LAWS(ALL)-1987-11-34

SUKKHAN Vs. STATE OF UTTAR PRADESH

Decided On November 23, 1987
SUKKHAN Appellant
V/S
STATE OF UTTAR PRADESH Respondents

JUDGEMENT

(1.) Taken up for final disposal. No one appears on behalf of the applicants. But I have heard the learned counsel for the State.

(2.) It appears that Irfan Au who was the first-informant in this case, was examined in Court on 23/7/1986. Thereafter further evidence continued and in the meanwhile and affidavit was placed on the record of the case purporting to have been sworn by the same Irfan Ali on 12/9/1986 through which he denied having seen the occurrence and hence his status as that of an eye-witness. In the light of this affidavit, an application was moved on behalf of the accused persons before the learned VI Additional Session I Judge. Bulandshahar on 6/5/1987 requesting the re-summoning of Irfan Ali for further cross-examination and confrontation with this affidavit under the provisions of section 311 of the Code of Criminal Procedure. By II rather too short order consisting of a single word Rejected, the learned VI Additional Sessions Judge disposed of this petition on 12.5.1987 and this has given rise to the present revision.

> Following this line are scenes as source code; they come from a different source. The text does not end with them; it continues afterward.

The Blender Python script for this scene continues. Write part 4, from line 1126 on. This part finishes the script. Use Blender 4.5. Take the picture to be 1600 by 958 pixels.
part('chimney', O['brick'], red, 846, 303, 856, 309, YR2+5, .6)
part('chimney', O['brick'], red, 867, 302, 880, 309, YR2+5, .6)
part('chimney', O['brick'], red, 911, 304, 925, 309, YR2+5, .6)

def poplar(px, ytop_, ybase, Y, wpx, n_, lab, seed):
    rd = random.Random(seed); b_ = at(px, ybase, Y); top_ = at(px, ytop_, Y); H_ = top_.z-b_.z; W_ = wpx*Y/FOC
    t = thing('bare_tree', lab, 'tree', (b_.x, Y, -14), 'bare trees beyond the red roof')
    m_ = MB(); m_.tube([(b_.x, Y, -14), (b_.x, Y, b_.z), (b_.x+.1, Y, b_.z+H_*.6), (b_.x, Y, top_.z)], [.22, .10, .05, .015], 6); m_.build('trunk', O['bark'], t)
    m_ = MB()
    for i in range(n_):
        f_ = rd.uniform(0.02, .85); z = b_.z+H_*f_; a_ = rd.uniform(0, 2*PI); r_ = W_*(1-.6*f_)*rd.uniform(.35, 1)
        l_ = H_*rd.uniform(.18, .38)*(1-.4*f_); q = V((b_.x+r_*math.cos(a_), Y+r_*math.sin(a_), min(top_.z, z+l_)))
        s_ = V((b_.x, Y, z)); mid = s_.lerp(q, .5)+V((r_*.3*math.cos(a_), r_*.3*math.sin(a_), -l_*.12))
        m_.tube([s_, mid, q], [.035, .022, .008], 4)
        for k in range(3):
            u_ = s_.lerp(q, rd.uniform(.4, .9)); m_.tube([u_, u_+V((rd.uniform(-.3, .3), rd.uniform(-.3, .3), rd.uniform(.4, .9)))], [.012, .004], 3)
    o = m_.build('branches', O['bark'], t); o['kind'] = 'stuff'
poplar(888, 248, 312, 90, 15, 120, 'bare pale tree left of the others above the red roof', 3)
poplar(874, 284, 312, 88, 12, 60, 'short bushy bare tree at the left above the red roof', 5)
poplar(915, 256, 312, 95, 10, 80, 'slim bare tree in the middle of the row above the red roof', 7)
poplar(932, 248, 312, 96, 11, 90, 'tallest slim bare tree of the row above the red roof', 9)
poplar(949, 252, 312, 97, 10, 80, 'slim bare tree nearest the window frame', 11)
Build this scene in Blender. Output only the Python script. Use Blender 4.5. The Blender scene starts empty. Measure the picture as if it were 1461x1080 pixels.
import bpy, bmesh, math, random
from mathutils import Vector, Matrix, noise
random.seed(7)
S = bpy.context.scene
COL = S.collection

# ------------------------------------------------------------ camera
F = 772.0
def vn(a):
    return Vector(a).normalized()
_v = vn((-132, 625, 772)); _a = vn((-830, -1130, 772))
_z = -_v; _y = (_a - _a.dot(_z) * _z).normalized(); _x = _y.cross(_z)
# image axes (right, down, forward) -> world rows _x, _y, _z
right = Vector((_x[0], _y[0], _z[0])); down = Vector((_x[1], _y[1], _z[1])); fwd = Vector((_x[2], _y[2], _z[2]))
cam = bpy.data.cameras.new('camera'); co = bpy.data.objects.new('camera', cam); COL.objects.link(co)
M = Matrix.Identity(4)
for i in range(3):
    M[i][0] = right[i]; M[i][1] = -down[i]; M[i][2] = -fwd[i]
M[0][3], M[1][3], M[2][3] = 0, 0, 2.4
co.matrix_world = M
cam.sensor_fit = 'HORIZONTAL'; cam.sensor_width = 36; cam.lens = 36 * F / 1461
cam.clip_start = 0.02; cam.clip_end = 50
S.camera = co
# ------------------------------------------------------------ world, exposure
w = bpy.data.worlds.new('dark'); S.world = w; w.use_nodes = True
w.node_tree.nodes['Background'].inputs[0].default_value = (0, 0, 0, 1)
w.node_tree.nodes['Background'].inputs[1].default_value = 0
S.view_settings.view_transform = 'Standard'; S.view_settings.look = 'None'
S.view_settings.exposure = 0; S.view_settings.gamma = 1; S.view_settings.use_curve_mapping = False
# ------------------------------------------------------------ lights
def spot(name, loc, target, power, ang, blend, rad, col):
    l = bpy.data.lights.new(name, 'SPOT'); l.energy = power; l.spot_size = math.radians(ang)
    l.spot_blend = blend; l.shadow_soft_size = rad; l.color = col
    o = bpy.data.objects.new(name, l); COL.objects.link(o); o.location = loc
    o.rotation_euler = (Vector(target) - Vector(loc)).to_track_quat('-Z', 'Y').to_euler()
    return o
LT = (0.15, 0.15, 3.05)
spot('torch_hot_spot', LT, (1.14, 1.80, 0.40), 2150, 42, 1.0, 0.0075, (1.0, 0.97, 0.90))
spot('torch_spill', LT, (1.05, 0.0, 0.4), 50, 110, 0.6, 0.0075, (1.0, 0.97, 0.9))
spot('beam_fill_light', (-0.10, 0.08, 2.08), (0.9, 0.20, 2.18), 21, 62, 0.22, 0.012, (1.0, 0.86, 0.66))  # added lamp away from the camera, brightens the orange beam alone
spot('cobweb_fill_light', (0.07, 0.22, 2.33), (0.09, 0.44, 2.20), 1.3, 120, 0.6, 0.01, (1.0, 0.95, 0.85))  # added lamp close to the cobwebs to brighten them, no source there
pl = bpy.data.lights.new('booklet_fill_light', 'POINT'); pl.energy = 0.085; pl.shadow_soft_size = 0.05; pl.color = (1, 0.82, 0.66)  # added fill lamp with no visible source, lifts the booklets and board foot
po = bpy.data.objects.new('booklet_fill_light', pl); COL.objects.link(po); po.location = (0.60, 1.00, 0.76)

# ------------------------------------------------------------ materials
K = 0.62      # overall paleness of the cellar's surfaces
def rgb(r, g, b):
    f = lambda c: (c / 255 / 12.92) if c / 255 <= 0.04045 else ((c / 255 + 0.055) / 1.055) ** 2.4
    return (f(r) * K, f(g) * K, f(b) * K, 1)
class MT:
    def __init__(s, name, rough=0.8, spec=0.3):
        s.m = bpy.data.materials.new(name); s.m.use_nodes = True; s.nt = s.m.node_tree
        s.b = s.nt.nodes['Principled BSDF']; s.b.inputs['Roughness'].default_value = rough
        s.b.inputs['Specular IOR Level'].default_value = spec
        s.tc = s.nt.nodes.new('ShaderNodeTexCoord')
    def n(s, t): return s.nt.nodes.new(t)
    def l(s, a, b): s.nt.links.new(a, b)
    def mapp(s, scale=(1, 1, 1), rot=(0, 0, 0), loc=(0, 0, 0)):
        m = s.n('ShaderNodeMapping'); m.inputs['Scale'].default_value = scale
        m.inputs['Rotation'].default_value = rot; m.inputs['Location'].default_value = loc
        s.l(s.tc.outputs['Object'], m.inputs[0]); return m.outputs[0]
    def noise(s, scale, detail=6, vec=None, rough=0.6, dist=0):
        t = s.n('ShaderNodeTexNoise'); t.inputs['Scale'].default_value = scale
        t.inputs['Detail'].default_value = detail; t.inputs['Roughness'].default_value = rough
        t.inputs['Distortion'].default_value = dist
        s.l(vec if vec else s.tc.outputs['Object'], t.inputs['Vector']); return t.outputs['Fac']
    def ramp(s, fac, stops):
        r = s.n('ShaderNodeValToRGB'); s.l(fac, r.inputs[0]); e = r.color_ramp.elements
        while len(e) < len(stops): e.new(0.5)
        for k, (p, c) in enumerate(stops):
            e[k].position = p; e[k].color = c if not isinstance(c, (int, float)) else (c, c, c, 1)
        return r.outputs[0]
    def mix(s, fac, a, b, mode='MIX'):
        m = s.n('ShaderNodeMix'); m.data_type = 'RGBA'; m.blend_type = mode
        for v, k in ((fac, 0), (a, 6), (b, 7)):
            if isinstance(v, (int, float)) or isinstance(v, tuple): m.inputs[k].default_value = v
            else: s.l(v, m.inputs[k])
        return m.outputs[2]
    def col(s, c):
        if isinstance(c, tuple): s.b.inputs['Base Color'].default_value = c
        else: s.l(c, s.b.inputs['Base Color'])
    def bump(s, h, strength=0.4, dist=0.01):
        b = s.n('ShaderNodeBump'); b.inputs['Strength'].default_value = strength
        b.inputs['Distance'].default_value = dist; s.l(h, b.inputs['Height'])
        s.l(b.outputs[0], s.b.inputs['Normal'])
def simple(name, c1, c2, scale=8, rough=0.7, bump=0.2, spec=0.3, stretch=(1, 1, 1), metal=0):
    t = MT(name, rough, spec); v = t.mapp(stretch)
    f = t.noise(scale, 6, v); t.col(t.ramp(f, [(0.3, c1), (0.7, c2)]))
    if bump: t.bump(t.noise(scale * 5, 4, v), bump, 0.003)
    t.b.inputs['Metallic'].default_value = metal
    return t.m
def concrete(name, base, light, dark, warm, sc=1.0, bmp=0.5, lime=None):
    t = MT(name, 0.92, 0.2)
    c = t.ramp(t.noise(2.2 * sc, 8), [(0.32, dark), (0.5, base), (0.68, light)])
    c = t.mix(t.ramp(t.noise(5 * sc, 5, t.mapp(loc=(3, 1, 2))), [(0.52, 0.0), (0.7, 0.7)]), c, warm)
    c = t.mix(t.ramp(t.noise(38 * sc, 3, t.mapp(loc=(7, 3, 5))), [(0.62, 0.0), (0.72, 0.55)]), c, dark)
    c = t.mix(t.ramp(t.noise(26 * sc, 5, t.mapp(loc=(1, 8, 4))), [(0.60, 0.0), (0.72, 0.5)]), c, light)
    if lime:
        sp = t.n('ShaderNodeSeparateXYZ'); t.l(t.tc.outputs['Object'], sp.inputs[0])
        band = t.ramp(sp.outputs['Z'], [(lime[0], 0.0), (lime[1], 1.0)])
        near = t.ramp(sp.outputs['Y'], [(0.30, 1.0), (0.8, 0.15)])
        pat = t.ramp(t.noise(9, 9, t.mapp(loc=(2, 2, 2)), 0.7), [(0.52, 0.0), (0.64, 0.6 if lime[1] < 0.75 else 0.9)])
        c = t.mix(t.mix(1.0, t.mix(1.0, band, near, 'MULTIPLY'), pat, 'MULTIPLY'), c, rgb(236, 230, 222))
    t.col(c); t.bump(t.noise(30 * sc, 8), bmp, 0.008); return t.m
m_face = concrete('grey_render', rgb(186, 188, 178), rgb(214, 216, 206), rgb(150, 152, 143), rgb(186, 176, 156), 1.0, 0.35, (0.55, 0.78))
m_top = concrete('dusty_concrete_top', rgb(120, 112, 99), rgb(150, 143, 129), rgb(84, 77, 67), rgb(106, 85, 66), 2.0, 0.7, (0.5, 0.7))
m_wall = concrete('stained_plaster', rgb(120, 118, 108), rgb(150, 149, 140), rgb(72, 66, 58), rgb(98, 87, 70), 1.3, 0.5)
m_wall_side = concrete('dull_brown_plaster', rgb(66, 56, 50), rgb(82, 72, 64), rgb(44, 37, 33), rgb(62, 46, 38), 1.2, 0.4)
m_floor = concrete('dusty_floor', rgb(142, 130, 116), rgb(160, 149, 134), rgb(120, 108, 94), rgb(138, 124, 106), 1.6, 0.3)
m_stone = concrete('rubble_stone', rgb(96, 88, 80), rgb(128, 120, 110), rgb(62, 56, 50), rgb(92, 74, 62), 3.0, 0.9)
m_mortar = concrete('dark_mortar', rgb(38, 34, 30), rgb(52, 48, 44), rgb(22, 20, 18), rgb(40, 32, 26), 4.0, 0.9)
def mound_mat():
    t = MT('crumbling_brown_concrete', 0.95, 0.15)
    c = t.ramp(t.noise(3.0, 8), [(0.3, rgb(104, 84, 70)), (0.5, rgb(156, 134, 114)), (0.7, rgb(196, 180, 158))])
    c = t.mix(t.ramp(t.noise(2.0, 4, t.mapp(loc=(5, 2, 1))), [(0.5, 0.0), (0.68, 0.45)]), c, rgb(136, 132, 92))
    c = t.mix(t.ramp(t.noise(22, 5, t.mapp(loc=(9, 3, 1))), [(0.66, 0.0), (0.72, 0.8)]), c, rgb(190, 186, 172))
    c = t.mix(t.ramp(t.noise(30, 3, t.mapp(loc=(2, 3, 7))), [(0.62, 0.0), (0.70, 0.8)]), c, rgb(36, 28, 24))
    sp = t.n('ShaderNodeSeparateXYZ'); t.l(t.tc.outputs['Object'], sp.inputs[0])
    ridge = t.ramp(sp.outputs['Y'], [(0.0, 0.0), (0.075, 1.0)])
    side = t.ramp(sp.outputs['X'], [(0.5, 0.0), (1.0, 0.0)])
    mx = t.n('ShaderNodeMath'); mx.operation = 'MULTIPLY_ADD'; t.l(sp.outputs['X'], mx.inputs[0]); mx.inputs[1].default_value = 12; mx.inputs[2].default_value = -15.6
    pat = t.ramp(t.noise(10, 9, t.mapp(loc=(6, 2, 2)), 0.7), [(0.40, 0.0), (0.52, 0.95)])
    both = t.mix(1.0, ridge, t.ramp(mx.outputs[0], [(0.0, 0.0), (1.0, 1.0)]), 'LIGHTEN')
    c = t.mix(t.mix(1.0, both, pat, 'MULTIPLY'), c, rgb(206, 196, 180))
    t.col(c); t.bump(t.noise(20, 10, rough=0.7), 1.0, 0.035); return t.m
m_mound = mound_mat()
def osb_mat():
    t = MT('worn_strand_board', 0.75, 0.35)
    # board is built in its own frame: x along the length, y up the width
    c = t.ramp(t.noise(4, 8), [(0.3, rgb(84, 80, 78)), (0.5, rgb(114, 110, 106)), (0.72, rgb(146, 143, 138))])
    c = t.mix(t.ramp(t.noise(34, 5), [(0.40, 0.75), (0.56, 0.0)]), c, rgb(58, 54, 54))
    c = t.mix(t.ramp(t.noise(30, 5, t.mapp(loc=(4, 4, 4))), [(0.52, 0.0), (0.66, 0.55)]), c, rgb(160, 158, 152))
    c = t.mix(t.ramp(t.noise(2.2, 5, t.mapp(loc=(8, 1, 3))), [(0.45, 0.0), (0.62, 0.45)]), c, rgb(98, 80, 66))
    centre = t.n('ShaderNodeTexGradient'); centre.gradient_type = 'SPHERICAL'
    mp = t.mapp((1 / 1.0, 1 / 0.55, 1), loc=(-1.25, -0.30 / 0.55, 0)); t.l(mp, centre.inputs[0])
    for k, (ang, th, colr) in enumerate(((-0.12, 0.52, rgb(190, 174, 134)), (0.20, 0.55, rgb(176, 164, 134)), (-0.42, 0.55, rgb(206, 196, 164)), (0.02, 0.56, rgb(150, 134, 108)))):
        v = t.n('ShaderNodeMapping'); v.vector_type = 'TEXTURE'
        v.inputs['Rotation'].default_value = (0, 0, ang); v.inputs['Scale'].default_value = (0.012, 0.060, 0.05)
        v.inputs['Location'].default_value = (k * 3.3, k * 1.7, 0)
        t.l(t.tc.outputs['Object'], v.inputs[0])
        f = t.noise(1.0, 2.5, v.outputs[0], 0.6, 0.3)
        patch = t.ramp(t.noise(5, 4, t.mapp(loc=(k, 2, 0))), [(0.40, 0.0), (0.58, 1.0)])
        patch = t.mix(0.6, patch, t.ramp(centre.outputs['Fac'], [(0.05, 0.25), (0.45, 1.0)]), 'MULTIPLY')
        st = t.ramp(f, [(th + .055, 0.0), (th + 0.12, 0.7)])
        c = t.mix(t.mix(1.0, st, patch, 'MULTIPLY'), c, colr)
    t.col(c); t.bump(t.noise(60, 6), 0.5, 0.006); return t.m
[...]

(3.) The Sessions Trial No. 555 of 1985 (State v. Sukkhan and others) was very much in progress and now it has been stayed because of the pendency of this revision. I feel that the order passed by the learned VI Additional Sessions Judge, Bulandshahar besides being perfunctory and non- speaking order is actually no order in the eye of law. Even on merits this order could not be treated to be of any value. If the fact was brought to the notice of the learned Court below that one of the main witnesses of this case namely Irfan Ali son of Mohd. Farahim had filed an affidavit in the Court on 12/9/1986 saying what he had not seen the occurrence and thus the affidavit was clearly in contradiction with his earlier stand taken on 23/7/1986 when he appeared in Court and made the statement on oath and tried to prove the prosecution case; it was only very natural and proper that he should have been summoned afresh under section 311 of the Code of Criminal Procedure and confronted with this affidavit and liven an opportunity to explain his behavior. This was more so necessary in order to remove any prejudice that might be caused to the accused persons in view of his earlier testimony on 23/7/1986 and his subsequent affidavit dated 12/9/1986.